* WRITTEN TASK *
Reproduce the material in full, exactly as written.

>> Start

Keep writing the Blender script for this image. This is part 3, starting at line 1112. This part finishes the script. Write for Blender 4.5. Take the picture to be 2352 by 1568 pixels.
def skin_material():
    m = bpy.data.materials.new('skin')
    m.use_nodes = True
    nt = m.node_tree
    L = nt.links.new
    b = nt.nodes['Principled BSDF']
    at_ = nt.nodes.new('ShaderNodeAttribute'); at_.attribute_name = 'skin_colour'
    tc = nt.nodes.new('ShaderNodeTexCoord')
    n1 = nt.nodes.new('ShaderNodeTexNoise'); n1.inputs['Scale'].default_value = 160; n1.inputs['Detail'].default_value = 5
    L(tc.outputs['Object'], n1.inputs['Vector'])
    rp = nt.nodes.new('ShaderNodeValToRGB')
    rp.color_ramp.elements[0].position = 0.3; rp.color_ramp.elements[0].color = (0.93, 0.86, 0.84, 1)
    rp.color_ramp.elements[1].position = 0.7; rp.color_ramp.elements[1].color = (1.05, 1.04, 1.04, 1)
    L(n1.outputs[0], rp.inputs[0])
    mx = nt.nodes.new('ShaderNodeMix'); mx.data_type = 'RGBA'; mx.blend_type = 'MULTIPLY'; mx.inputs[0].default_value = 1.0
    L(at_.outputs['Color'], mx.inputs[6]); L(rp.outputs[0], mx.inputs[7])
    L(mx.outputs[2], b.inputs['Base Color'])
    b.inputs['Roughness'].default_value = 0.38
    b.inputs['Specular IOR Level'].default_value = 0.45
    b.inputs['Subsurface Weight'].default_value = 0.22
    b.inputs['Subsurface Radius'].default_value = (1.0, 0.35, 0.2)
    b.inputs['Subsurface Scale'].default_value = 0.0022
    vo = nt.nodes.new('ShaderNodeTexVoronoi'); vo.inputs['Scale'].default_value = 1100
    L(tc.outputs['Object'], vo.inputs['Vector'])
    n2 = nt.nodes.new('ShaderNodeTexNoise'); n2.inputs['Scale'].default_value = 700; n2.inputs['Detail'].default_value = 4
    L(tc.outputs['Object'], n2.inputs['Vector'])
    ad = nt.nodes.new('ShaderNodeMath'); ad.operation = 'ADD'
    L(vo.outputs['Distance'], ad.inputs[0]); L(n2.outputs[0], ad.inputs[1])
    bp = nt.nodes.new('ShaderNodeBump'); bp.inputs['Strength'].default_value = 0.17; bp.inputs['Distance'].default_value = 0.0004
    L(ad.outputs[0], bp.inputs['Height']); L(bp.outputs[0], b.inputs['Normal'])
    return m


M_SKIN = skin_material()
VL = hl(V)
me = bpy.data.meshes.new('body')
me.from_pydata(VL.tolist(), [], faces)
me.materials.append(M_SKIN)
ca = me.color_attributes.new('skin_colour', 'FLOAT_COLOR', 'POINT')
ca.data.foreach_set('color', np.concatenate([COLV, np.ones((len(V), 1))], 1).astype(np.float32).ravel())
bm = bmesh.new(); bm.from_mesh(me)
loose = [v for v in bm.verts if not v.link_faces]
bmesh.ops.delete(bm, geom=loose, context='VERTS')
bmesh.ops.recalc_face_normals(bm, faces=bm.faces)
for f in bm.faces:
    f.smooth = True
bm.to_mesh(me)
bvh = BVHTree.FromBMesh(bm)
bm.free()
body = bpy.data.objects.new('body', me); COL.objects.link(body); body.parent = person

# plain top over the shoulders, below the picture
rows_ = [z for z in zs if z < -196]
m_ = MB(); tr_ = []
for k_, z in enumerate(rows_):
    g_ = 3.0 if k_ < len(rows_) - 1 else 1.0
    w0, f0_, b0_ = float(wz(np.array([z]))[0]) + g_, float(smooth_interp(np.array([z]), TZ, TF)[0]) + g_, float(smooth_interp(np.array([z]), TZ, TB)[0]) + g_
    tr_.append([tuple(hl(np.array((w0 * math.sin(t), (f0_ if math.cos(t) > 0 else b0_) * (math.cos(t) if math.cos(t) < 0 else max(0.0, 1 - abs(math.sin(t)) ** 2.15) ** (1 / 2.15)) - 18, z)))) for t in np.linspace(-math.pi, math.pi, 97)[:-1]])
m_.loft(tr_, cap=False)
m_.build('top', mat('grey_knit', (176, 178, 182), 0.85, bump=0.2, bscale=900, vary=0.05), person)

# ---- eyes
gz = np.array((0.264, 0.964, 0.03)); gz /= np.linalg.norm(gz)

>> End

* SOLUTION *
Keep writing the Blender script for this image. This is part 3, starting at line 1112. This part finishes the script. Write for Blender 4.5. Take the picture to be 2352 by 1568 pixels.
def skin_material():
    m = bpy.data.materials.new('skin')
    m.use_nodes = True
    nt = m.node_tree
    L = nt.links.new
    b = nt.nodes['Principled BSDF']
    at_ = nt.nodes.new('ShaderNodeAttribute'); at_.attribute_name = 'skin_colour'
    tc = nt.nodes.new('ShaderNodeTexCoord')
    n1 = nt.nodes.new('ShaderNodeTexNoise'); n1.inputs['Scale'].default_value = 160; n1.inputs['Detail'].default_value = 5
    L(tc.outputs['Object'], n1.inputs['Vector'])
    rp = nt.nodes.new('ShaderNodeValToRGB')
    rp.color_ramp.elements[0].position = 0.3; rp.color_ramp.elements[0].color = (0.93, 0.86, 0.84, 1)
    rp.color_ramp.elements[1].position = 0.7; rp.color_ramp.elements[1].color = (1.05, 1.04, 1.04, 1)
    L(n1.outputs[0], rp.inputs[0])
    mx = nt.nodes.new('ShaderNodeMix'); mx.data_type = 'RGBA'; mx.blend_type = 'MULTIPLY'; mx.inputs[0].default_value = 1.0
    L(at_.outputs['Color'], mx.inputs[6]); L(rp.outputs[0], mx.inputs[7])
    L(mx.outputs[2], b.inputs['Base Color'])
    b.inputs['Roughness'].default_value = 0.38
    b.inputs['Specular IOR Level'].default_value = 0.45
    b.inputs['Subsurface Weight'].default_value = 0.22
    b.inputs['Subsurface Radius'].default_value = (1.0, 0.35, 0.2)
    b.inputs['Subsurface Scale'].default_value = 0.0022
    vo = nt.nodes.new('ShaderNodeTexVoronoi'); vo.inputs['Scale'].default_value = 1100
    L(tc.outputs['Object'], vo.inputs['Vector'])
    n2 = nt.nodes.new('ShaderNodeTexNoise'); n2.inputs['Scale'].default_value = 700; n2.inputs['Detail'].default_value = 4
    L(tc.outputs['Object'], n2.inputs['Vector'])
    ad = nt.nodes.new('ShaderNodeMath'); ad.operation = 'ADD'
    L(vo.outputs['Distance'], ad.inputs[0]); L(n2.outputs[0], ad.inputs[1])
    bp = nt.nodes.new('ShaderNodeBump'); bp.inputs['Strength'].default_value = 0.17; bp.inputs['Distance'].default_value = 0.0004
    L(ad.outputs[0], bp.inputs['Height']); L(bp.outputs[0], b.inputs['Normal'])
    return m


M_SKIN = skin_material()
VL = hl(V)
me = bpy.data.meshes.new('body')
me.from_pydata(VL.tolist(), [], faces)
me.materials.append(M_SKIN)
ca = me.color_attributes.new('skin_colour', 'FLOAT_COLOR', 'POINT')
ca.data.foreach_set('color', np.concatenate([COLV, np.ones((len(V), 1))], 1).astype(np.float32).ravel())
bm = bmesh.new(); bm.from_mesh(me)
loose = [v for v in bm.verts if not v.link_faces]
bmesh.ops.delete(bm, geom=loose, context='VERTS')
bmesh.ops.recalc_face_normals(bm, faces=bm.faces)
for f in bm.faces:
    f.smooth = True
bm.to_mesh(me)
bvh = BVHTree.FromBMesh(bm)
bm.free()
body = bpy.data.objects.new('body', me); COL.objects.link(body); body.parent = person

# plain top over the shoulders, below the picture
rows_ = [z for z in zs if z < -196]
m_ = MB(); tr_ = []
for k_, z in enumerate(rows_):
    g_ = 3.0 if k_ < len(rows_) - 1 else 1.0
    w0, f0_, b0_ = float(wz(np.array([z]))[0]) + g_, float(smooth_interp(np.array([z]), TZ, TF)[0]) + g_, float(smooth_interp(np.array([z]), TZ, TB)[0]) + g_
    tr_.append([tuple(hl(np.array((w0 * math.sin(t), (f0_ if math.cos(t) > 0 else b0_) * (math.cos(t) if math.cos(t) < 0 else max(0.0, 1 - abs(math.sin(t)) ** 2.15) ** (1 / 2.15)) - 18, z)))) for t in np.linspace(-math.pi, math.pi, 97)[:-1]])
m_.loft(tr_, cap=False)
m_.build('top', mat('grey_knit', (176, 178, 182), 0.85, bump=0.2, bscale=900, vary=0.05), person)

# ---- eyes
gz = np.array((0.264, 0.964, 0.03)); gz /= np.linalg.norm(gz)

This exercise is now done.